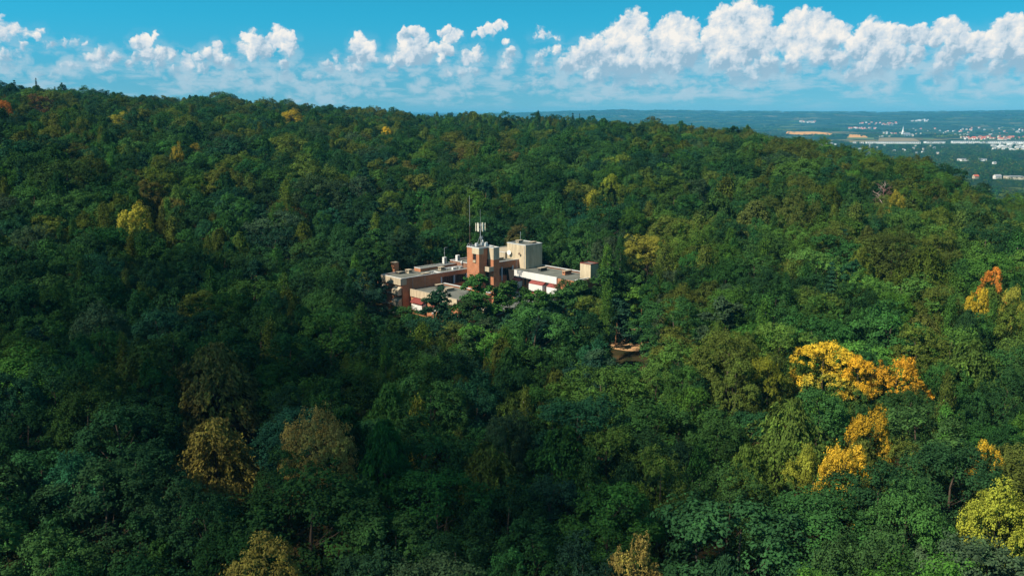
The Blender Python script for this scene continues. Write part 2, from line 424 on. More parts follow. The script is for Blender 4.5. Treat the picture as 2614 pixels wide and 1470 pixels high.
def leaf_mat(name, hue2=(1.0, 1.12, 0.75), trans=0.16, turning=False):
    """leaf colour = the object's own colour, varied per spray by 'tone'; seas = colour that part of the sprays have turned to"""
    m, n, l = new_mat(name)
    out = n.new('ShaderNodeOutputMaterial')
    oi = n.new('ShaderNodeObjectInfo'); at = n.new('ShaderNodeAttribute'); at.attribute_name = 'tone'
    ti = n.new('ShaderNodeAttribute'); ti.attribute_type = 'INSTANCER'; ti.attribute_name = 'tint'
    rp = n.new('ShaderNodeMapRange'); rp.inputs[1].default_value = 0; rp.inputs[2].default_value = 1
    rp.inputs[3].default_value = 0.5; rp.inputs[4].default_value = 1.7
    l.new(at.outputs['Fac'], rp.inputs[0])
    mx = n.new('ShaderNodeMix'); mx.data_type = 'RGBA'; mx.blend_type = 'MULTIPLY'; mx.inputs[0].default_value = 1
    l.new(ti.outputs['Color'], mx.inputs[6]); l.new(rp.outputs[0], mx.inputs[7])
    h = n.new('ShaderNodeMix'); h.data_type = 'RGBA'; h.blend_type = 'MULTIPLY'
    h.inputs[7].default_value = (*hue2, 1)
    hr = n.new('ShaderNodeMapRange'); hr.inputs[1].default_value = .45; hr.inputs[2].default_value = 1.0
    l.new(at.outputs['Fac'], hr.inputs[0]); l.new(hr.outputs[0], h.inputs[0]); l.new(mx.outputs[2], h.inputs[6])
    if turning:      # boughs low in the crown and here and there still green
        tcn = n.new('ShaderNodeTexCoord'); t3 = n.new('ShaderNodeTexNoise'); t3.inputs['Scale'].default_value = .33; t3.inputs['Detail'].default_value = 3
        l.new(tcn.outputs['Object'], t3.inputs['Vector'])
        sz = n.new('ShaderNodeSeparateXYZ'); l.new(tcn.outputs['Object'], sz.inputs[0])
        hm_ = n.new('ShaderNodeMath'); hm_.operation = 'MULTIPLY_ADD'; hm_.inputs[1].default_value = -.055; hm_.inputs[2].default_value = .85
        l.new(sz.outputs[2], hm_.inputs[0])
        ad = n.new('ShaderNodeMath'); l.new(hm_.outputs[0], ad.inputs[0]); l.new(t3.outputs['Fac'], ad.inputs[1])
        gr = n.new('ShaderNodeMapRange'); gr.interpolation_type = 'SMOOTHSTEP'; gr.inputs[1].default_value = .52; gr.inputs[2].default_value = .80
        l.new(ad.outputs[0], gr.inputs[0])
        gm_ = n.new('ShaderNodeMix'); gm_.data_type = 'RGBA'; gm_.inputs[7].default_value = (.055, .115, .026, 1)
        l.new(gr.outputs[0], gm_.inputs[0]); l.new(h.outputs[2], gm_.inputs[6]); h = gm_
    # whole-tree lightness
    rr = n.new('ShaderNodeMapRange'); rr.inputs[3].default_value = .72; rr.inputs[4].default_value = 1.32
    l.new(oi.outputs['Random'], rr.inputs[0])
    f = n.new('ShaderNodeMix'); f.data_type = 'RGBA'; f.blend_type = 'MULTIPLY'; f.inputs[0].default_value = 1
    l.new(h.outputs[2], f.inputs[6]); l.new(rr.outputs[0], f.inputs[7])
    d = n.new('ShaderNodeBsdfDiffuse'); t = n.new('ShaderNodeBsdfTranslucent'); ms = n.new('ShaderNodeMixShader')
    ms.inputs[0].default_value = trans
    l.new(f.outputs[2], d.inputs[0]); l.new(f.outputs[2], t.inputs[0])
    l.new(d.outputs[0], ms.inputs[1]); l.new(t.outputs[0], ms.inputs[2]); l.new(ms.outputs[0], out.inputs[0])
    return m


M = {}
M['leaf'] = leaf_mat('leaf')
M['turning_leaf'] = leaf_mat('turning_leaf', (1.15, 1.1, .9), .2, True)
M['needle'] = leaf_mat('needle', (1.2, 1.1, .8), .15)
M['bark'] = plain('bark', (0.09, 0.065, 0.045), .95, .4, 3, streak=True)
M['pine_bark'] = plain('pine_bark', (0.30, 0.15, 0.07), .95, .4, 2, streak=True)
M['pale_bark'] = plain('pale_bark', (0.42, 0.38, 0.32), .95, .35, 2, streak=True)
M['brick'] = brick_mat('brick', (0.52, 0.19, 0.08), (0.41, 0.145, 0.062))
M['brick_dark'] = brick_mat('brick_dark', (0.25, 0.105, 0.06), (0.2, 0.085, 0.05))
M['concrete'] = plain('concrete', (0.46, 0.38, 0.27), .9, .22, 1.2, streak=True)
M['cream'] = plain('cream', (0.54, 0.44, 0.30), .9, .34, 0.9, streak=True)
M['white'] = plain('white_paint', (0.70, 0.68, 0.64), .7, .1, 1.2, streak=True)
M['coping'] = plain('coping', (0.58, 0.58, 0.56), .55, .2, 2)
M['roof'] = plain('roofing_felt', (0.15, 0.155, 0.13), .95, .45, .45)
M['roof_dark'] = plain('roofing_felt_dark', (0.075, 0.08, 0.075), .95, .35, .5)
M['glass'] = plain('window_glass', (0.02, 0.025, 0.03), .08, .2, .7, spec=.6)
M['frame'] = plain('window_frame', (0.16, 0.10, 0.07), .7, .2)
M['pillar'] = plain('pale_pillar', (0.40, 0.47, 0.52), .8, .15)
M['red_metal'] = plain('red_sheet', (0.24, 0.055, 0.045), .6, .25, 2, streak=True)
M['metal'] = plain('galvanised', (0.45, 0.47, 0.48), .45, .2, 3, metal=.5)
M['dark'] = plain('dark_slot', (0.025, 0.022, 0.02), .9, .2)
M['antenna'] = plain('antenna_white', (0.78, 0.72, 0.56), .5, .12, 2)

# ------------------------------------------------------------------ the lie of the land
# canopy height relative to the camera, by sideways tangent (column pixel) and distance
COLS_PX = np.array([-500, 0, 500, 900, 1150, 1400, 1650, 1880, 2150, 2300, 2614, 3000], float)
DIST = np.array([40, 60, 130, 170, 200, 225, 255, 300, 340, 420, 500, 600, 700, 800, 1000, 1250, 1600, 2100], float)
TAB = np.array([
    [-44, -44, -41, -38, -37, -35, -32, -24, -14, 1, 10, 16, 24, 30, 36, 30, -20, -110],
    [-44, -44, -41, -39, -37, -35, -33, -25, -16, -1, 8, 14, 21, 27, 32, 24, -30, -110],
    [-44, -44, -41.5, -40, -38.5, -37.5, -35, -28, -20, -8, 1, 7, 12, 16, 22, 14, -40, -110],
    [-44, -44, -42, -42, -41, -40, -36, -29, -22, -12, -5, 0, 4, 7, 10, 0, -50, -110],
    [-44, -44, -43, -44.5, -46, -47, -38, -30, -23, -14, -8, -5, -3, -1, 0, -12, -60, -110],
    [-44, -44, -43, -44, -44, -42, -37, -30, -24, -15, -10, -8, -6, -4, -2, -14, -60, -110],
    [-44, -44, -42, -41.5, -40, -38, -35, -29, -24, -17, -12, -9, -7, -6.5, -12, -30, -80, -110],
    [-44, -44, -41, -39, -36, -34, -32, -27, -23, -17, -13, -11, -12, -18, -40, -70, -100, -110],
    [-44, -44, -41, -39, -35, -32, -30, -25, -22, -18, -18, -24, -38, -55, -85, -100, -110, -110],
    [-44, -44, -41, -40, -36, -33, -30, -26, -23.5, -22, -25, -36, -52, -68, -92, -105, -110, -110],
    [-44, -44, -42, -41, -38, -36, -34, -33, -34, -37, -44, -58, -74, -88, -104, -110, -110, -110],
    [-44, -44, -43, -42, -41, -40, -39, -40, -42, -48, -58, -74, -88, -98, -108, -110, -110, -110],
], float)
_f = np.interp(DIST, [420, 500, 600, 800, 1250], [0, -3, -5.5, -8, -8])
TAB += _f[None, :] * np.interp(COLS_PX, [0, 900, 1400, 1900, 2300], [1, .8, .5, .3, 0])[:, None]
COLS_S = (COLS_PX - 1307) / FPX
AZ_S = np.arctan(COLS_S)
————
THE REQUEST
Write only the number of lines that include "part".

EXERCISE ANSWER
2